As worded, the prohibition in Section 57-A is clear, categorical, and unambiguous. It states that "[n]o penalty shall be imposed on children for x x x violations [of] juvenile status offenses]." Thus, for imposing the sanctions of reprimand, fine, and/or imprisonment on minors for curfew violations, portions of Section 4 of the Manila Ordinance directly and irreconcilably conflict with the clear language of Section 57-A of RA 9344, as amended, and hence, invalid. On the other hand, the impositions of community service programs and admonition on the minors are allowed as they do not constitute penalties.
CONCLUSION
In sum, while the Court finds that all three Curfew Ordinances have passed the first prong of the strict scrutiny test - that is, that the State has sufficiently shown a compelling interest to promote juvenile safety and prevent juvenile crime in the concerned localities, only the Quezon City Ordinance has passed the second prong of the strict scrutiny test, as it is the only issuance out of the three which provides for the least restrictive means to achieve this interest. In particular, the Quezon City Ordinance provides for adequate exceptions that enable minors to freely exercise their fundamental rights during the prescribed curfew hours, and therefore, narrowly drawn to achieve the State's purpose. Section 4 (a) of the said ordinance, i.e., "[t]hose accompanied by their parents or guardian", has also been construed to include parental permission as a constructive form of accompaniment and hence, an allowable exception to the curfew measure; the manner of enforcement, however, is left to the discretion of the local government unit.

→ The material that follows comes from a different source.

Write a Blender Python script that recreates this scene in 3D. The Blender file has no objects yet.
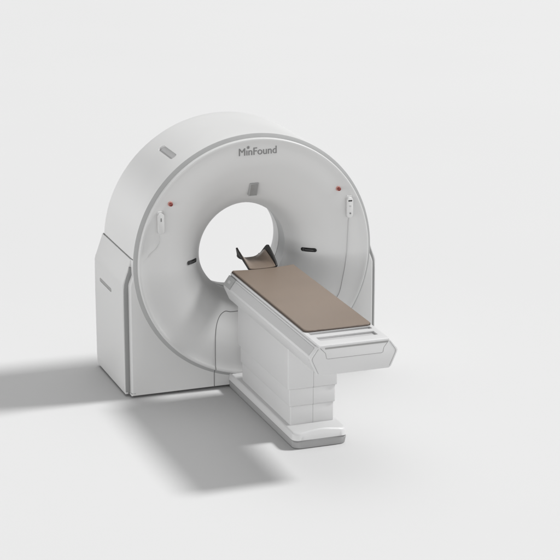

In fine, the Manila and Navotas Ordinances are declared unconstitutional and thus, null and void, while the Quezon City Ordinance is declared as constitutional and thus, valid in accordance with this Decision.
For another, the Court has determined that the Manila Ordinance's penal provisions imposing reprimand and fines/imprisonment on minors conflict with Section 57-A of RA 9344, as amended. Hence, following the rule that ordinances should always conform with the law, these provisions must be struck down as invalid.